→ **GIVEN MATERIAL**:
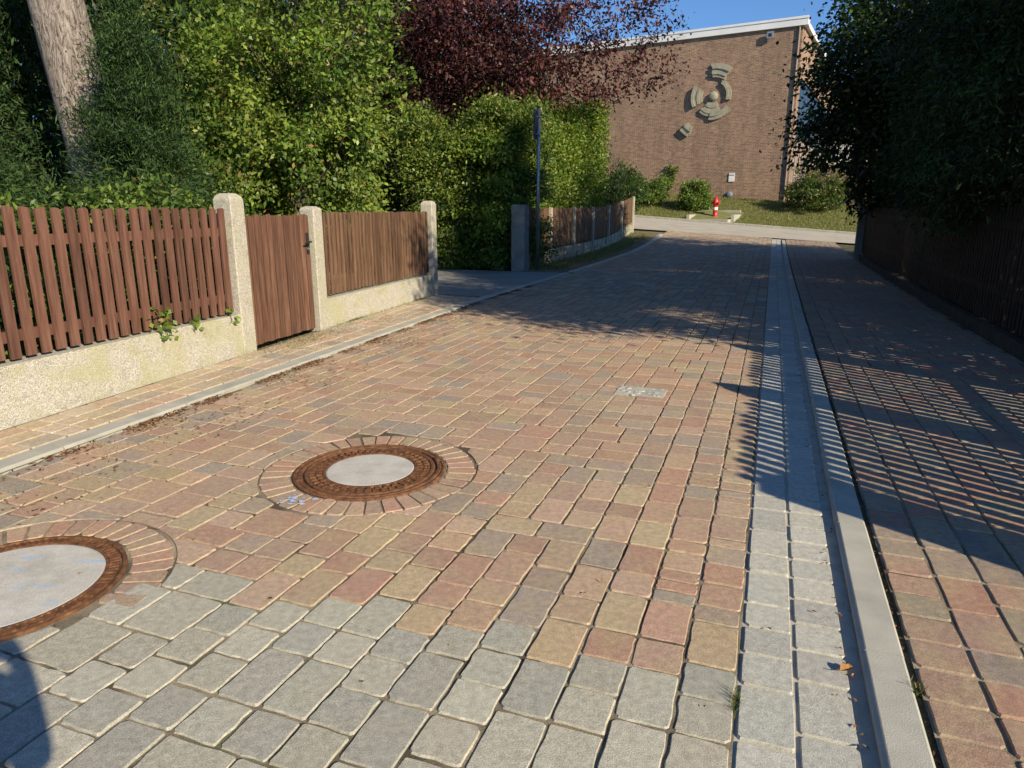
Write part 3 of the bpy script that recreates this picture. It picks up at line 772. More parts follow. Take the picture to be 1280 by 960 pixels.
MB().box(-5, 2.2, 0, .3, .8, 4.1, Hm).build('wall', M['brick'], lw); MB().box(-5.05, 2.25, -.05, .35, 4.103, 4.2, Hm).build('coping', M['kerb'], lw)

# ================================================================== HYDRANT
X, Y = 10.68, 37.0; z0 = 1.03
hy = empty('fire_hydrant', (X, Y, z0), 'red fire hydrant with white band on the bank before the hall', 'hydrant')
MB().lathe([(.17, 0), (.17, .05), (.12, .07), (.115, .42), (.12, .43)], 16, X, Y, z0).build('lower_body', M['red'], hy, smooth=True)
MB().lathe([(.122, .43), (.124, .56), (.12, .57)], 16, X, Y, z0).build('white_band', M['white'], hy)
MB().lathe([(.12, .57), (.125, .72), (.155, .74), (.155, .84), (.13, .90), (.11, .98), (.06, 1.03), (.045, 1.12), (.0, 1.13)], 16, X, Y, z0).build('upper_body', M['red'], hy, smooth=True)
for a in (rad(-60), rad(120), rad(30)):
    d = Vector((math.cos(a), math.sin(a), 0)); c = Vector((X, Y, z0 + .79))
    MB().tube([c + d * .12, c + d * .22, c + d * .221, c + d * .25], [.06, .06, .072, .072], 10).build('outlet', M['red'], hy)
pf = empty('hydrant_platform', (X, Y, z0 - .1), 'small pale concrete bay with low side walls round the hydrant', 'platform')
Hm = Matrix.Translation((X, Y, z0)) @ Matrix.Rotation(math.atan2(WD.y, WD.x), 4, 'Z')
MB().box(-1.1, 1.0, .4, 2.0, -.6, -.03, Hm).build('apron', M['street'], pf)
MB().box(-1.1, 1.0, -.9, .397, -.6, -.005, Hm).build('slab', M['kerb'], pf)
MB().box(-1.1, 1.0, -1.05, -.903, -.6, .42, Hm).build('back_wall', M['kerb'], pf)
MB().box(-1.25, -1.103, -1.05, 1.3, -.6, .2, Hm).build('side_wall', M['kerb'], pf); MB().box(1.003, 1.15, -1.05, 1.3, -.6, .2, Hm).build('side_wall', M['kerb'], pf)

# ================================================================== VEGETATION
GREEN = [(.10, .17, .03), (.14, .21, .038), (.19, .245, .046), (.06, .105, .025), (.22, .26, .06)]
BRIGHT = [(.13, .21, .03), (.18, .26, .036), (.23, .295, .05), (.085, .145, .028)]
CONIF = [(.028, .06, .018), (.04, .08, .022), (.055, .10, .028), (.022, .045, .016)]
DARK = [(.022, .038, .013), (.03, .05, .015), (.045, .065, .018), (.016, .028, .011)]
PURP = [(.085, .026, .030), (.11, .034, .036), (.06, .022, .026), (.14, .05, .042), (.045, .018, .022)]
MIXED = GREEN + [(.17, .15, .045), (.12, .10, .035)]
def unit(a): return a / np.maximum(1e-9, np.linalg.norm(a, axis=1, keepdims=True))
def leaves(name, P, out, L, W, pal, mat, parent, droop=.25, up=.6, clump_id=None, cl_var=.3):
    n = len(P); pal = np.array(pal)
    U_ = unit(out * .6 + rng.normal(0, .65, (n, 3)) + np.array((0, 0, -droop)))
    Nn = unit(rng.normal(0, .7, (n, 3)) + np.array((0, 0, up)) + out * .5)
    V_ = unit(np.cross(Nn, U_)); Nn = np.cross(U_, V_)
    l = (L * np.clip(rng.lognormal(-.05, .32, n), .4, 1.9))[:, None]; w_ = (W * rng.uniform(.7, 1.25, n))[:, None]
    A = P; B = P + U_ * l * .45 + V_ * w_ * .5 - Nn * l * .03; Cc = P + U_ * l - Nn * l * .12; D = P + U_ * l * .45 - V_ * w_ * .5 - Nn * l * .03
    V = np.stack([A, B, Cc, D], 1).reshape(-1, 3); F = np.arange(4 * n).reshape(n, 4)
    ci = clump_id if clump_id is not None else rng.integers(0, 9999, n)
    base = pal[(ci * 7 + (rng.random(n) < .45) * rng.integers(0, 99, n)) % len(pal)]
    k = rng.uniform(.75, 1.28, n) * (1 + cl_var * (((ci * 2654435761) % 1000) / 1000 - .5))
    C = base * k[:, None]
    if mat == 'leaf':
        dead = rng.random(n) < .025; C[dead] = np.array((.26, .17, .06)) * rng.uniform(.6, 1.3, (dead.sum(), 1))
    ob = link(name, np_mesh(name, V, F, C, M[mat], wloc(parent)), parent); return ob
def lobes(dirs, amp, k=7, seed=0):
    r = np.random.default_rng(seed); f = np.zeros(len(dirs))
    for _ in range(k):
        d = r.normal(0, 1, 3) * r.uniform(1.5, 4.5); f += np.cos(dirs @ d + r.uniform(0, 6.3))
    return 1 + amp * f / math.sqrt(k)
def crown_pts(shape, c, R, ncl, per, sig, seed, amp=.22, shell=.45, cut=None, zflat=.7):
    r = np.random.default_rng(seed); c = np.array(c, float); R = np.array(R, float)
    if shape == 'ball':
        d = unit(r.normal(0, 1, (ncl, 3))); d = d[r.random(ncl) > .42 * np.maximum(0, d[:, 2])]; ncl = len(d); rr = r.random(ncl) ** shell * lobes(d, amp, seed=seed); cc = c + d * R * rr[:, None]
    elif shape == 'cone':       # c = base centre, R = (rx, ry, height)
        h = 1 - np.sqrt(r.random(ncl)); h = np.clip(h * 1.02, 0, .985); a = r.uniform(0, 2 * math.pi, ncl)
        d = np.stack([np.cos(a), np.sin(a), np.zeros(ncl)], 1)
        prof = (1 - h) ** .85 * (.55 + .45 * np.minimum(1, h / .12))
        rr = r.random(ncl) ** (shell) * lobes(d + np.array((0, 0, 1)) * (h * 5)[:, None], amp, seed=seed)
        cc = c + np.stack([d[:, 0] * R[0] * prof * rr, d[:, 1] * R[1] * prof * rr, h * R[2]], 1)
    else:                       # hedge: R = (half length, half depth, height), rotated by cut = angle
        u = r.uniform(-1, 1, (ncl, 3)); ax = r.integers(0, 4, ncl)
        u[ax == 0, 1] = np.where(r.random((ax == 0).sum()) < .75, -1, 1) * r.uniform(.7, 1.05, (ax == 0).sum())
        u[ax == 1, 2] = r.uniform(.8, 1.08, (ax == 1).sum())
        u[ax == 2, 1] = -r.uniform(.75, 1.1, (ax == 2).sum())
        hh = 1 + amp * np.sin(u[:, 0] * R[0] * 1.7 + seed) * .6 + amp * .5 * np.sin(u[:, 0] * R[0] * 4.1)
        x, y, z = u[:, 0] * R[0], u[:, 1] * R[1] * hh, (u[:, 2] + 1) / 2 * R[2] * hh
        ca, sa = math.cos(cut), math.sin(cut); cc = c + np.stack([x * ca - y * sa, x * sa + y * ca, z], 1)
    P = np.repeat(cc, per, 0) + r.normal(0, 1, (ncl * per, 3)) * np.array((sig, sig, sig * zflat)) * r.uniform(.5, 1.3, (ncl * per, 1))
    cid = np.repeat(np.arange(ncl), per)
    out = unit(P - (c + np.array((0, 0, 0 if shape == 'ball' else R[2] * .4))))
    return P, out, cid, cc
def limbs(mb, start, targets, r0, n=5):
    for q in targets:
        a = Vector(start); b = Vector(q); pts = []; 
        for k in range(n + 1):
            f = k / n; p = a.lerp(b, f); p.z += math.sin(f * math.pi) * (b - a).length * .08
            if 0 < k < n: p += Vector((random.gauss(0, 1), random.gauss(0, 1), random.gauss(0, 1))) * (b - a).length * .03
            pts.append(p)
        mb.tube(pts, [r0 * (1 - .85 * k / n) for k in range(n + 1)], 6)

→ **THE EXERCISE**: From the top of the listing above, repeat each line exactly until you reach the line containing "Hm).build('coping', M['kerb'], lw)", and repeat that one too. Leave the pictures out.

→ **SOLVED EXERCISE**:
Write part 3 of the bpy script that recreates this picture. It picks up at line 772. More parts follow. Take the picture to be 1280 by 960 pixels.
MB().box(-5, 2.2, 0, .3, .8, 4.1, Hm).build('wall', M['brick'], lw); MB().box(-5.05, 2.25, -.05, .35, 4.103, 4.2, Hm).build('coping', M['kerb'], lw)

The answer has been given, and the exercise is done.